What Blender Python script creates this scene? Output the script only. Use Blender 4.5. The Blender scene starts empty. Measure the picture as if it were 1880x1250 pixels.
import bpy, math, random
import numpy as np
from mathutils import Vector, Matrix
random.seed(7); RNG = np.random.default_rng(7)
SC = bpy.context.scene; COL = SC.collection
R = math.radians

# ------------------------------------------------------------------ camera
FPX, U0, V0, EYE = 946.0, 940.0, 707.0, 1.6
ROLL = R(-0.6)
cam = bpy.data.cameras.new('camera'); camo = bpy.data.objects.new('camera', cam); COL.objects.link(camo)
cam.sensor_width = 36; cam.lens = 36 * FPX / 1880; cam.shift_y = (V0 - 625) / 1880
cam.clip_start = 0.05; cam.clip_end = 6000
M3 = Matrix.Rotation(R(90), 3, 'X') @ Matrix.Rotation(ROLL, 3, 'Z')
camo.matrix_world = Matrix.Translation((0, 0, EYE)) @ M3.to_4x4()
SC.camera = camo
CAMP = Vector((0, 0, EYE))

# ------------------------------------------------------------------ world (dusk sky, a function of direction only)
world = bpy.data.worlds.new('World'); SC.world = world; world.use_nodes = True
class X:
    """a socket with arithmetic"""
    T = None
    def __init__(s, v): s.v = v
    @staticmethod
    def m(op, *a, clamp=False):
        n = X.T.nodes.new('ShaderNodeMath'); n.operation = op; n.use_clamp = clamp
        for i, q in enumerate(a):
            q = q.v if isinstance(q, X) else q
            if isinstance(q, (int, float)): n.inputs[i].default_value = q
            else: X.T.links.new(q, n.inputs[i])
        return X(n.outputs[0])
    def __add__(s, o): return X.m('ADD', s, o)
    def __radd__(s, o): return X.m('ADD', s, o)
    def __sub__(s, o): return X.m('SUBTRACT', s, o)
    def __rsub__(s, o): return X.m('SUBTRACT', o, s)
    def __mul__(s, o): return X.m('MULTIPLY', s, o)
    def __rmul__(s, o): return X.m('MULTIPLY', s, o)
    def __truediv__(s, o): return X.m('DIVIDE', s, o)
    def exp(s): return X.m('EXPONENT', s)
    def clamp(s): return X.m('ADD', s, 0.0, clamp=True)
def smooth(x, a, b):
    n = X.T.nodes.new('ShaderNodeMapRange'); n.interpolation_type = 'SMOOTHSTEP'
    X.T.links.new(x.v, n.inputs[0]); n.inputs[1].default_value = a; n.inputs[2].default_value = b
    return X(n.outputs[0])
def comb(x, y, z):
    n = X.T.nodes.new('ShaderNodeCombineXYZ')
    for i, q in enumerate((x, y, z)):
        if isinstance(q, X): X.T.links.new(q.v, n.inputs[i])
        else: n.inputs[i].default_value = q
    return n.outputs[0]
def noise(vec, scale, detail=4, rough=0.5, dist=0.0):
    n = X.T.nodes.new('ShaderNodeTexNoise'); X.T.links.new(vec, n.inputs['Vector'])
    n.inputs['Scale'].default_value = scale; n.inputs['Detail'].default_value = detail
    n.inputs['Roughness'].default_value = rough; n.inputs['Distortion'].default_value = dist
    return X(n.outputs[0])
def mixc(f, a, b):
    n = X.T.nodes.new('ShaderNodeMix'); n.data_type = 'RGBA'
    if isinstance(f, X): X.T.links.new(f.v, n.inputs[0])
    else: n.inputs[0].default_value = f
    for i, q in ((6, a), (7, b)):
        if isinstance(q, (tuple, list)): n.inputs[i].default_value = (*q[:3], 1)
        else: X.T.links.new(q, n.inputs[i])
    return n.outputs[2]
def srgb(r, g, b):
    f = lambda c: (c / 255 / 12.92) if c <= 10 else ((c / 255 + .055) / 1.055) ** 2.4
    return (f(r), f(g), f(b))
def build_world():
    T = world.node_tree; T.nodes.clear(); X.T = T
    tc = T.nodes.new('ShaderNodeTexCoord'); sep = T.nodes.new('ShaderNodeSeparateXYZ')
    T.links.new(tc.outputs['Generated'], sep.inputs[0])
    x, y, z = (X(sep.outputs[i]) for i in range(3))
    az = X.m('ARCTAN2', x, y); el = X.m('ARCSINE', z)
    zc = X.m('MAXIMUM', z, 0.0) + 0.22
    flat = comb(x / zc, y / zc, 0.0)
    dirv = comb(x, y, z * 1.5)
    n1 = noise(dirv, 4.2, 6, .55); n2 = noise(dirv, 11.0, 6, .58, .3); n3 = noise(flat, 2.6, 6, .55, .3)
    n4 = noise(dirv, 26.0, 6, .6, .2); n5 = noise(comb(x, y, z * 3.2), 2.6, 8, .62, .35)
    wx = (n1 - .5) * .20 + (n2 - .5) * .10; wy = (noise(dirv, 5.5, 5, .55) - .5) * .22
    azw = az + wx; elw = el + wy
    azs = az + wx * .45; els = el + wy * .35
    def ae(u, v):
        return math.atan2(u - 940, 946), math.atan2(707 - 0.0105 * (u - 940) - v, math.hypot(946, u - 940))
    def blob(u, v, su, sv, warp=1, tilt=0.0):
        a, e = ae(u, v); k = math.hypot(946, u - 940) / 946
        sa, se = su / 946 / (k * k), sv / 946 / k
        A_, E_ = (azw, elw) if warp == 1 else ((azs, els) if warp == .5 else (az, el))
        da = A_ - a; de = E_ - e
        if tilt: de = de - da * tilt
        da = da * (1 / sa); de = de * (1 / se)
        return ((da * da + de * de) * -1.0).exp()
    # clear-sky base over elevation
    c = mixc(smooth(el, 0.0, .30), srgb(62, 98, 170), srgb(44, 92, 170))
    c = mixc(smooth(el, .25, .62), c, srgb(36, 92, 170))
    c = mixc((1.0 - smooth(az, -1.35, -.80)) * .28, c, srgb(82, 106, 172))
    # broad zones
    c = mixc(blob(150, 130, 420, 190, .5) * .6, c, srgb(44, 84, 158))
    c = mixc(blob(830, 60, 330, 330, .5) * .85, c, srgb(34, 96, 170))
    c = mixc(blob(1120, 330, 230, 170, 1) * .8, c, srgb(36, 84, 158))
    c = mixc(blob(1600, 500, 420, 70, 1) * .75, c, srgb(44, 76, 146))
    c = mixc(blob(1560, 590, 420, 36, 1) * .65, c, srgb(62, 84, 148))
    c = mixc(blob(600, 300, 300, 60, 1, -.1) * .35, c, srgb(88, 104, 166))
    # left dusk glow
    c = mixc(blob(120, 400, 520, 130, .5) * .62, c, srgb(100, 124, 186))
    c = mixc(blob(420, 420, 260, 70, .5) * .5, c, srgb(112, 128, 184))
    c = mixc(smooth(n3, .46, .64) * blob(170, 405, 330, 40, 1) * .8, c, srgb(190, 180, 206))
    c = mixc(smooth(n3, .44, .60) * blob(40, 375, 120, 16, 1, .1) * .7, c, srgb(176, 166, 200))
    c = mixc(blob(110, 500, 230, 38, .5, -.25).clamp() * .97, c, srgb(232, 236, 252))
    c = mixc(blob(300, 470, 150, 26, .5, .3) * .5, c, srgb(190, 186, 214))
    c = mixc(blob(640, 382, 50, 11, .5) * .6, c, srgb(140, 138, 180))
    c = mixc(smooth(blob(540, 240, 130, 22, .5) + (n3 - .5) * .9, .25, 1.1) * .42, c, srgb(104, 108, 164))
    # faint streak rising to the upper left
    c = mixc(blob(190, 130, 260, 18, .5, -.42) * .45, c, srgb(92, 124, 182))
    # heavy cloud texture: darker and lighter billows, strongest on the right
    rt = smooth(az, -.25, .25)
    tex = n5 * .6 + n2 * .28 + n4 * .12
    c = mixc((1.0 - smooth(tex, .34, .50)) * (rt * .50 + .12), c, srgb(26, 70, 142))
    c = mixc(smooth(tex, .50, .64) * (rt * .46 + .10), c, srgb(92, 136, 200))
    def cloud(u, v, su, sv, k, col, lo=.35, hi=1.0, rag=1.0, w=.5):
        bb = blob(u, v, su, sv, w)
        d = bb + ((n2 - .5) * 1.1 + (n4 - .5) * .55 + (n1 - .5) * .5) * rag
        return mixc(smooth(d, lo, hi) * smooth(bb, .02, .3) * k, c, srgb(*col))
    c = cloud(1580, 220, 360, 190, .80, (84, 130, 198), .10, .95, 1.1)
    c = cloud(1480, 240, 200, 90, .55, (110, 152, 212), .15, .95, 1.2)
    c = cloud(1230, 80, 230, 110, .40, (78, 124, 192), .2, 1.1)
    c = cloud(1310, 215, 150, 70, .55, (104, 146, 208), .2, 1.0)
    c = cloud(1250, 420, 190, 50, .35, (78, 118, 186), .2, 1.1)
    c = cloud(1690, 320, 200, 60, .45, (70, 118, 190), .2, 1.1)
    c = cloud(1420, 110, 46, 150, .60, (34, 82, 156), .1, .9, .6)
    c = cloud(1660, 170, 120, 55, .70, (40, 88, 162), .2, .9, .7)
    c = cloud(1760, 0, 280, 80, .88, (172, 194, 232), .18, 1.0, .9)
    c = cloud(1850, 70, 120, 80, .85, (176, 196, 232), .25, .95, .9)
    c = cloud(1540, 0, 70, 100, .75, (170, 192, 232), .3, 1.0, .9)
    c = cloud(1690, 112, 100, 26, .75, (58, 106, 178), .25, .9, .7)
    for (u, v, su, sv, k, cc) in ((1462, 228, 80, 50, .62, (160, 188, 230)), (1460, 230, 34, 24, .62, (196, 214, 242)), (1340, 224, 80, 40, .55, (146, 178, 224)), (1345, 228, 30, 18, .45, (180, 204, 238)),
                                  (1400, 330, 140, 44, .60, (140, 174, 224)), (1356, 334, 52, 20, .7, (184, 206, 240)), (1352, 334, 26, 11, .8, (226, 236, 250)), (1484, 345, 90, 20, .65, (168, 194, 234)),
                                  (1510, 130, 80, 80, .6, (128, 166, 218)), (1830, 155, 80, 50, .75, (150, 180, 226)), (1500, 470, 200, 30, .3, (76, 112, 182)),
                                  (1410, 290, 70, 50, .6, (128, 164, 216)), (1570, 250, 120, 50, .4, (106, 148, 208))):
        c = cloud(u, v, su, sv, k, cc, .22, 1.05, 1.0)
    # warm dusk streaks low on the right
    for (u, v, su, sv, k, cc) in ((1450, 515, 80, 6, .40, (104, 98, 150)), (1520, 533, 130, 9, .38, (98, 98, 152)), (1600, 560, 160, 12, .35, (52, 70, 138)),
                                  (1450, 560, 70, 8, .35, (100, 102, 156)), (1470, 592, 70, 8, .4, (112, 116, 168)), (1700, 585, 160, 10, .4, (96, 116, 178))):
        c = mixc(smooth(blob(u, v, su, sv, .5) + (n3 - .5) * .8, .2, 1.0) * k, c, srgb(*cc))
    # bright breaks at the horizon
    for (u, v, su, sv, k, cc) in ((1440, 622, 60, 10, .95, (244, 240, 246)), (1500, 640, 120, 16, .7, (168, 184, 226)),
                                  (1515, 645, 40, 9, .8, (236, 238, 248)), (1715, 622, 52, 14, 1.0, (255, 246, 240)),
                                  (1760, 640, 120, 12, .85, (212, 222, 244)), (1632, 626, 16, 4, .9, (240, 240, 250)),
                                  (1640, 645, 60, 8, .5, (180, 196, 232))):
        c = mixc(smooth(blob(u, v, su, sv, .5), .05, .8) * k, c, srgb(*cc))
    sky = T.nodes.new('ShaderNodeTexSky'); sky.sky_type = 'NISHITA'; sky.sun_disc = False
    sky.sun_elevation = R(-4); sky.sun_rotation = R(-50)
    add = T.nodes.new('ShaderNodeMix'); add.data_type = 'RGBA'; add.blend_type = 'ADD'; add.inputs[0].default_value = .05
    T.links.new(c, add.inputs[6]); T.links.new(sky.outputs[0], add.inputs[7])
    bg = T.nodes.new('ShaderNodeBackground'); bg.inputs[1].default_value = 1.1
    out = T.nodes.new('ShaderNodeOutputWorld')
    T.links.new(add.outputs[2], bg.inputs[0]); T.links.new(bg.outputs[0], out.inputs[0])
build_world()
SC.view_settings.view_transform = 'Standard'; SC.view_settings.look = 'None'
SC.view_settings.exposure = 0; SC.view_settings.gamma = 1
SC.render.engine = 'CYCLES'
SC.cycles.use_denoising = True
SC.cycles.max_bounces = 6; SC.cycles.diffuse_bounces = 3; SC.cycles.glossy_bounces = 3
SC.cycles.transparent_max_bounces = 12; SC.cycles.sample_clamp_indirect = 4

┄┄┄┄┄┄

> _PROBLEM DESCRIPTION_: Please repeat word for word the lines above that run from the beginning through the line containing "R = math.radians", keeping both the first and that last line.

> _RESPONSE TO THE EXERCISE_:
What Blender Python script creates this scene? Output the script only. Use Blender 4.5. The Blender scene starts empty. Measure the picture as if it were 1880x1250 pixels.
import bpy, math, random
import numpy as np
from mathutils import Vector, Matrix
random.seed(7); RNG = np.random.default_rng(7)
SC = bpy.context.scene; COL = SC.collection
R = math.radians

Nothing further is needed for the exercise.